* _Extracted data_:
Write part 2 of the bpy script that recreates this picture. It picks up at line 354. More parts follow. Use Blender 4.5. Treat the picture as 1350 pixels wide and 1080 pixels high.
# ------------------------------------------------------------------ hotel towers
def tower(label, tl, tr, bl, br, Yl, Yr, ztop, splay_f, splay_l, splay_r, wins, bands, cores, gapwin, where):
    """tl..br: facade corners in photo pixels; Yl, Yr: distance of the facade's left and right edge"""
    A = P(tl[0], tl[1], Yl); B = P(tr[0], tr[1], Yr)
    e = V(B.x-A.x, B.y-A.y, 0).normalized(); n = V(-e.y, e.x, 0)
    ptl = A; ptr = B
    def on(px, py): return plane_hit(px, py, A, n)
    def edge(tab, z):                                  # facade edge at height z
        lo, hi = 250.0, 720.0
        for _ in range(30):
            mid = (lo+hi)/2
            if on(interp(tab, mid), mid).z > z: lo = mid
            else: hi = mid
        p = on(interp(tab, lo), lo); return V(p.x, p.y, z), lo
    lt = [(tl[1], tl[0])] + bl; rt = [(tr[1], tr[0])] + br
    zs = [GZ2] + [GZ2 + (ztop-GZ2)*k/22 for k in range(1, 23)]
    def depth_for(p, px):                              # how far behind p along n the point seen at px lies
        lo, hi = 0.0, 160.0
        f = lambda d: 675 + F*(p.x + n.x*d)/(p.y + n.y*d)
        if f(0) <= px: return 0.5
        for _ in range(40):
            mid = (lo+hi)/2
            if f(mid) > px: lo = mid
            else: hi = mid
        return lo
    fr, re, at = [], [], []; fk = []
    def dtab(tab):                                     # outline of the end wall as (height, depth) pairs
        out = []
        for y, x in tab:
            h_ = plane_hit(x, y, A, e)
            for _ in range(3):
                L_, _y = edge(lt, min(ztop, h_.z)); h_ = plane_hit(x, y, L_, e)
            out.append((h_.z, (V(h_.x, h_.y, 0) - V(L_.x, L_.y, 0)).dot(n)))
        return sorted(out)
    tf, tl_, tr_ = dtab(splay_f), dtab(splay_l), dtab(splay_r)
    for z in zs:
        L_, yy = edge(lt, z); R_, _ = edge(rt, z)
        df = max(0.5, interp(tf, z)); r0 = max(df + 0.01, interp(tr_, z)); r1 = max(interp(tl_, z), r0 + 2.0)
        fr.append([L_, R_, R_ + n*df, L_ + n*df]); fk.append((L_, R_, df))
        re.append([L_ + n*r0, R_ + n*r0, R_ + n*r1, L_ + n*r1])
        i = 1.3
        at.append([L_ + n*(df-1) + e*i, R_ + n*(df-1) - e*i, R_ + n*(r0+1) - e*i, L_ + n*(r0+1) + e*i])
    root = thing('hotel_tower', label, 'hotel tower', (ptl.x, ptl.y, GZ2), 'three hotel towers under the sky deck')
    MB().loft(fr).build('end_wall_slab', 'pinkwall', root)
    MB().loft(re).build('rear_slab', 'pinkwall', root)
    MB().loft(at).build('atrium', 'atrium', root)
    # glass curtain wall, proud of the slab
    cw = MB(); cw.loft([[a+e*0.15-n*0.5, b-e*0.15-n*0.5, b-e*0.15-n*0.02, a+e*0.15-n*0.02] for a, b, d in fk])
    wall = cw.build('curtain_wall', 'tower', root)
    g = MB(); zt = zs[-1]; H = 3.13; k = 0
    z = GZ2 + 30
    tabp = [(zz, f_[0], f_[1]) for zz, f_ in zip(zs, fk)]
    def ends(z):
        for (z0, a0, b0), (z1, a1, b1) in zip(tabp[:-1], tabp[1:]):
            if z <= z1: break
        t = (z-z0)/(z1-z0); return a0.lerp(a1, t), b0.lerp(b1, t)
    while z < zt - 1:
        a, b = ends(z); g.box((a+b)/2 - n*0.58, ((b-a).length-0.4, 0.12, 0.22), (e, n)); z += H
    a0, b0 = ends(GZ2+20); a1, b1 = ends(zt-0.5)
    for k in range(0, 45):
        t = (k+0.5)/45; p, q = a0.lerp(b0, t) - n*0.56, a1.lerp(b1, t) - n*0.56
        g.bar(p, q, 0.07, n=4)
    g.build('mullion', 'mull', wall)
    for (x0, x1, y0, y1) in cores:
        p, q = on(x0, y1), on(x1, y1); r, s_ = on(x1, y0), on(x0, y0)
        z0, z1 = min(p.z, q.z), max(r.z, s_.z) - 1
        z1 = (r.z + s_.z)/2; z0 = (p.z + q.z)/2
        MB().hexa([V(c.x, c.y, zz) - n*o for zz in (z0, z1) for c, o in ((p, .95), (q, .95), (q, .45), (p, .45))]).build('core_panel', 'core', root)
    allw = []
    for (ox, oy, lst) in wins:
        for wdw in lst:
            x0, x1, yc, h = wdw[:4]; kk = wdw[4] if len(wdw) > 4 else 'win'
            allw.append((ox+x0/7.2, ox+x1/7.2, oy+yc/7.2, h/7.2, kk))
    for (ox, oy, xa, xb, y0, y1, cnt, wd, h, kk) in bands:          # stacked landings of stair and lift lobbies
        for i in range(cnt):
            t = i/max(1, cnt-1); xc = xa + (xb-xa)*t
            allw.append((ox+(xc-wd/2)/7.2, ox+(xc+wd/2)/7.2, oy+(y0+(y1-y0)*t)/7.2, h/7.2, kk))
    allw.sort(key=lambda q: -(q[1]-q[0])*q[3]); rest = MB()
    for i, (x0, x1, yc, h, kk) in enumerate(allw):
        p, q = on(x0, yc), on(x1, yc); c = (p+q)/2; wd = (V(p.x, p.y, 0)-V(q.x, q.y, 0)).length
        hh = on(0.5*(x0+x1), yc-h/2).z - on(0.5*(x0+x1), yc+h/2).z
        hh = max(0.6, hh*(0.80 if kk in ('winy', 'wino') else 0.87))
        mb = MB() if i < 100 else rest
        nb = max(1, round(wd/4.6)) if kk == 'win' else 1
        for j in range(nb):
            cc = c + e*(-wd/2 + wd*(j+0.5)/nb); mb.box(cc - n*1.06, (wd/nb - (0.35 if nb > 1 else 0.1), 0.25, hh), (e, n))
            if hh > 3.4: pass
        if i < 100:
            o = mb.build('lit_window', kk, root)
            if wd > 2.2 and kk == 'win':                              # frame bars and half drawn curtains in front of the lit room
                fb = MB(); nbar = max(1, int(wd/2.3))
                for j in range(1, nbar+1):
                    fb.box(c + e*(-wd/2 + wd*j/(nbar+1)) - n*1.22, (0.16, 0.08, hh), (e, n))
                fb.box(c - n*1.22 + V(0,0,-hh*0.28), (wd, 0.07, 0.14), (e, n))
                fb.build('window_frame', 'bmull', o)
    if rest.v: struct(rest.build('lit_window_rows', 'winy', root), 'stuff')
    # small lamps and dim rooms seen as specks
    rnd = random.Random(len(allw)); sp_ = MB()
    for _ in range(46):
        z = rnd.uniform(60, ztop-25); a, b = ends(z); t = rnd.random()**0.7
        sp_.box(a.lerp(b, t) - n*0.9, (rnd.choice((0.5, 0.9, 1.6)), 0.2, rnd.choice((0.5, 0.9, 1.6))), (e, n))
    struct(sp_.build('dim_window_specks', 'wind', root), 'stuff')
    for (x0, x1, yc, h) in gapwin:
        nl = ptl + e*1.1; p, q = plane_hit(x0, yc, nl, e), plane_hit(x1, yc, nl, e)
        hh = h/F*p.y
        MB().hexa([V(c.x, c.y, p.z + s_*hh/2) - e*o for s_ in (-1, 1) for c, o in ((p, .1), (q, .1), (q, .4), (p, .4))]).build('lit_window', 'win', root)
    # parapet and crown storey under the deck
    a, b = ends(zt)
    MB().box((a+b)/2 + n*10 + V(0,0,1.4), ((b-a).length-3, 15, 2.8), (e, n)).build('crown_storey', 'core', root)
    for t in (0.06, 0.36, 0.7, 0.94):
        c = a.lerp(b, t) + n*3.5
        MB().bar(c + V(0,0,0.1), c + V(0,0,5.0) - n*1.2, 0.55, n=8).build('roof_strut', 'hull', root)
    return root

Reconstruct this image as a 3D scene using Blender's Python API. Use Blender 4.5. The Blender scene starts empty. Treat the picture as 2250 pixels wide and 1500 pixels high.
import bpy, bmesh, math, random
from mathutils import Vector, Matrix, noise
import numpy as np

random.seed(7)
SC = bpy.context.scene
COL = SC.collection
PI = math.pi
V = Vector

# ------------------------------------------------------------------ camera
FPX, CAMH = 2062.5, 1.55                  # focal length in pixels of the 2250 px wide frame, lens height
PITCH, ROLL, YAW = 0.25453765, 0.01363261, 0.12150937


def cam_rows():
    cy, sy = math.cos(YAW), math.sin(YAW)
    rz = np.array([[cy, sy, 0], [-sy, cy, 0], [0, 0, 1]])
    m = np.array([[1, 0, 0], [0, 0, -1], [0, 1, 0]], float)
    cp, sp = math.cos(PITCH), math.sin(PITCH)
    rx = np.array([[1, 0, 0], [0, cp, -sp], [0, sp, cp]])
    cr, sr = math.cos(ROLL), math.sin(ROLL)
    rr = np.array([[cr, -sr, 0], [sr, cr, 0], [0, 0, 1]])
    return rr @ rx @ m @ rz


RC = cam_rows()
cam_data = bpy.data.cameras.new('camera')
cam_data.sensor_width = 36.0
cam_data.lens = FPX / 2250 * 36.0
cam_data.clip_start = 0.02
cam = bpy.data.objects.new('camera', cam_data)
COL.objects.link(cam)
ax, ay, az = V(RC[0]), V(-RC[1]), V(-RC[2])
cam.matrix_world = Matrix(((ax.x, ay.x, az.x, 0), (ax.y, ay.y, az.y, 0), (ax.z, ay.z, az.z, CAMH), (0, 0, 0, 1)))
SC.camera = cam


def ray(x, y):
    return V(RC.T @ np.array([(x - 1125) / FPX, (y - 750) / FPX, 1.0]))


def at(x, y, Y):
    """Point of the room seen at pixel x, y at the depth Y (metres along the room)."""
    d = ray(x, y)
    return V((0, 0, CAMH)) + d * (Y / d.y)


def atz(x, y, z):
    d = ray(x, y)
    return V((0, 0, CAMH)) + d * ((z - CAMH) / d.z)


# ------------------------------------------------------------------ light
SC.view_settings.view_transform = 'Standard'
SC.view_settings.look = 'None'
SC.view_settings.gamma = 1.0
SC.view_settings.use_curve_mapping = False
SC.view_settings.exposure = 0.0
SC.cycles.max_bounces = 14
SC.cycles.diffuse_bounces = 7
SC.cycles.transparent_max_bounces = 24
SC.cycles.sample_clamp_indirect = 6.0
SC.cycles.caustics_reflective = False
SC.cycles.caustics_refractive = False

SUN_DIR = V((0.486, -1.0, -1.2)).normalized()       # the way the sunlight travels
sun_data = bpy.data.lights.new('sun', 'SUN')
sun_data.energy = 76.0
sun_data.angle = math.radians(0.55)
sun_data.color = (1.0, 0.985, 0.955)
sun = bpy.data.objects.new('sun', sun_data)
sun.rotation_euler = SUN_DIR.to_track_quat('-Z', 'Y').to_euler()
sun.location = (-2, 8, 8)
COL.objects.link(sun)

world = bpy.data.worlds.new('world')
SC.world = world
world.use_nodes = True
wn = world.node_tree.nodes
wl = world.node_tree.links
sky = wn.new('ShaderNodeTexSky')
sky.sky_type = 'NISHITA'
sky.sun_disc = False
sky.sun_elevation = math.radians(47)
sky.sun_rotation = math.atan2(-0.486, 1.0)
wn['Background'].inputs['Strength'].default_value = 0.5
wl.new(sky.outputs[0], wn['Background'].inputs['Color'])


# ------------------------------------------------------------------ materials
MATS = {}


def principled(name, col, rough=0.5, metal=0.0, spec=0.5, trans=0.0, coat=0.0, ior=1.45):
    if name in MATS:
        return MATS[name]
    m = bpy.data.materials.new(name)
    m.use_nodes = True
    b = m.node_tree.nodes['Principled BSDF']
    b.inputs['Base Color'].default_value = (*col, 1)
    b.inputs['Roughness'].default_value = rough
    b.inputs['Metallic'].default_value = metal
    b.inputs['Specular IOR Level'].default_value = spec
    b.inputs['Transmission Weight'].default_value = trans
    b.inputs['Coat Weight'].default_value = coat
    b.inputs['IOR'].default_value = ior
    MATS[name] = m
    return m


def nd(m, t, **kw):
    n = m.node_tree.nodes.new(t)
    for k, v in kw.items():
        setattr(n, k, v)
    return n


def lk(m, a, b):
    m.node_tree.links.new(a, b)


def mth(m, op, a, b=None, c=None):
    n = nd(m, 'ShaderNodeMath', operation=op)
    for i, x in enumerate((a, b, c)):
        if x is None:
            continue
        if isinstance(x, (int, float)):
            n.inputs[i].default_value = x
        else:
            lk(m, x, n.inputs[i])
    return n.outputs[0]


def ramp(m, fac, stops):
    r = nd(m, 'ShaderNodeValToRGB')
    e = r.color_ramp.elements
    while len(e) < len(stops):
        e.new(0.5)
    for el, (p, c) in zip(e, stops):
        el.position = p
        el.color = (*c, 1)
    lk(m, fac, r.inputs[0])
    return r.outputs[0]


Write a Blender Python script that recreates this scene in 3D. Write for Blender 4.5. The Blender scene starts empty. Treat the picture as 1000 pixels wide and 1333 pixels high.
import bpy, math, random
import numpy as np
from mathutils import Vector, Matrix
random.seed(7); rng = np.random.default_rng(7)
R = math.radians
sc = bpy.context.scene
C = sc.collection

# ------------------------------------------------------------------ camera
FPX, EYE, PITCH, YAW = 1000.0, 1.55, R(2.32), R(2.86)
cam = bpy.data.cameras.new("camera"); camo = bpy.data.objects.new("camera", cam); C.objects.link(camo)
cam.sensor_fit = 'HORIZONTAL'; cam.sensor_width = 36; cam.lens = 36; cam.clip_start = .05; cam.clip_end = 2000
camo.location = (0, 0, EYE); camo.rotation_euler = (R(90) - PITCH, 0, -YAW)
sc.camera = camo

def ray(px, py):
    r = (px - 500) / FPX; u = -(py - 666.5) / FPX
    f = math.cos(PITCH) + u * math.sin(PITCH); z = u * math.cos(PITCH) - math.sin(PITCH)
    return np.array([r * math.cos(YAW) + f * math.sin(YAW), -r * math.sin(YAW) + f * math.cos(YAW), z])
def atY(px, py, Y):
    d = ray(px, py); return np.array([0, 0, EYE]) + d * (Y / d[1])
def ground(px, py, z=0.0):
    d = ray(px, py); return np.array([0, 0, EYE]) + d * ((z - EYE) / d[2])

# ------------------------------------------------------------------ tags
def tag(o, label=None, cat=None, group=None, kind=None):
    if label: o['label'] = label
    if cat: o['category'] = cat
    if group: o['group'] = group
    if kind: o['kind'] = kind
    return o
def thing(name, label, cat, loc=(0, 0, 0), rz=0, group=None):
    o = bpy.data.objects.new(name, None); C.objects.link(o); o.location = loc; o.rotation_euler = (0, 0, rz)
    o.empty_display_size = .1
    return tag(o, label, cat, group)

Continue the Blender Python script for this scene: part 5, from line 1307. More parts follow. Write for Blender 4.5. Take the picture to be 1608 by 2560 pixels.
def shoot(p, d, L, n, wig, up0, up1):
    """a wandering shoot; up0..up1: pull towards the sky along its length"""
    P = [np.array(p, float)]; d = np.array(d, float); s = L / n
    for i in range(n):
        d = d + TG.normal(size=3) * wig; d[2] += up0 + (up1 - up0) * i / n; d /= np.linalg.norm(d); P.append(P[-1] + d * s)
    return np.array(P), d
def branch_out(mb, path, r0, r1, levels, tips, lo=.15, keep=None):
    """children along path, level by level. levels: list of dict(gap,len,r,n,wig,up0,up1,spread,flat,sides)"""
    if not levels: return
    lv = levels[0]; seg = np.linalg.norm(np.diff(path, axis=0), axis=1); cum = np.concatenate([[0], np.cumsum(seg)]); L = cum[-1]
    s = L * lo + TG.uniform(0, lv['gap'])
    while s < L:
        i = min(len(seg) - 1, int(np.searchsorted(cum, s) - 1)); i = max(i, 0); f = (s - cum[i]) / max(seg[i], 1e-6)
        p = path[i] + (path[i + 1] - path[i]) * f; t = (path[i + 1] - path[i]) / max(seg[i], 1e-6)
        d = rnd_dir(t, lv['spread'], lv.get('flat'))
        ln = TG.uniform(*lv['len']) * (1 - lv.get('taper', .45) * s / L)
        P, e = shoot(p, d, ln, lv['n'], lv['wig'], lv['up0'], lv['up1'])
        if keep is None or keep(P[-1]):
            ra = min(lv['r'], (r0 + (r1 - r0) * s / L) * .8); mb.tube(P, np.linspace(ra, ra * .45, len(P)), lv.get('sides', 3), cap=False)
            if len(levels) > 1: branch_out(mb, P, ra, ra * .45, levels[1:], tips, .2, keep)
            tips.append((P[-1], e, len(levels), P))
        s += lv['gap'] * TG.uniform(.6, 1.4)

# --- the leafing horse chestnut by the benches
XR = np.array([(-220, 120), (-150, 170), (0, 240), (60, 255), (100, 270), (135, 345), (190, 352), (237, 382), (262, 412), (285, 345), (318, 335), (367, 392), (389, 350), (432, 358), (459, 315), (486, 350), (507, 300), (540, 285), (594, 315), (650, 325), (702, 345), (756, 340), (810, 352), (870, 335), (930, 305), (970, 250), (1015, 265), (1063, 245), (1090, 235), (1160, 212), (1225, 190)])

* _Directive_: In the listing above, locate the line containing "Reconstruct this image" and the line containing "return V((0, 0, CAMH)) + d * ((z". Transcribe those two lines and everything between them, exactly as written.

* _Response_:
Reconstruct this image as a 3D scene using Blender's Python API. Use Blender 4.5. The Blender scene starts empty. Treat the picture as 2250 pixels wide and 1500 pixels high.
import bpy, bmesh, math, random
from mathutils import Vector, Matrix, noise
import numpy as np

random.seed(7)
SC = bpy.context.scene
COL = SC.collection
PI = math.pi
V = Vector

# ------------------------------------------------------------------ camera
FPX, CAMH = 2062.5, 1.55                  # focal length in pixels of the 2250 px wide frame, lens height
PITCH, ROLL, YAW = 0.25453765, 0.01363261, 0.12150937


def cam_rows():
    cy, sy = math.cos(YAW), math.sin(YAW)
    rz = np.array([[cy, sy, 0], [-sy, cy, 0], [0, 0, 1]])
    m = np.array([[1, 0, 0], [0, 0, -1], [0, 1, 0]], float)
    cp, sp = math.cos(PITCH), math.sin(PITCH)
    rx = np.array([[1, 0, 0], [0, cp, -sp], [0, sp, cp]])
    cr, sr = math.cos(ROLL), math.sin(ROLL)
    rr = np.array([[cr, -sr, 0], [sr, cr, 0], [0, 0, 1]])
    return rr @ rx @ m @ rz


RC = cam_rows()
cam_data = bpy.data.cameras.new('camera')
cam_data.sensor_width = 36.0
cam_data.lens = FPX / 2250 * 36.0
cam_data.clip_start = 0.02
cam = bpy.data.objects.new('camera', cam_data)
COL.objects.link(cam)
ax, ay, az = V(RC[0]), V(-RC[1]), V(-RC[2])
cam.matrix_world = Matrix(((ax.x, ay.x, az.x, 0), (ax.y, ay.y, az.y, 0), (ax.z, ay.z, az.z, CAMH), (0, 0, 0, 1)))
SC.camera = cam


def ray(x, y):
    return V(RC.T @ np.array([(x - 1125) / FPX, (y - 750) / FPX, 1.0]))


def at(x, y, Y):
    """Point of the room seen at pixel x, y at the depth Y (metres along the room)."""
    d = ray(x, y)
    return V((0, 0, CAMH)) + d * (Y / d.y)


def atz(x, y, z):
    d = ray(x, y)
    return V((0, 0, CAMH)) + d * ((z - CAMH) / d.z)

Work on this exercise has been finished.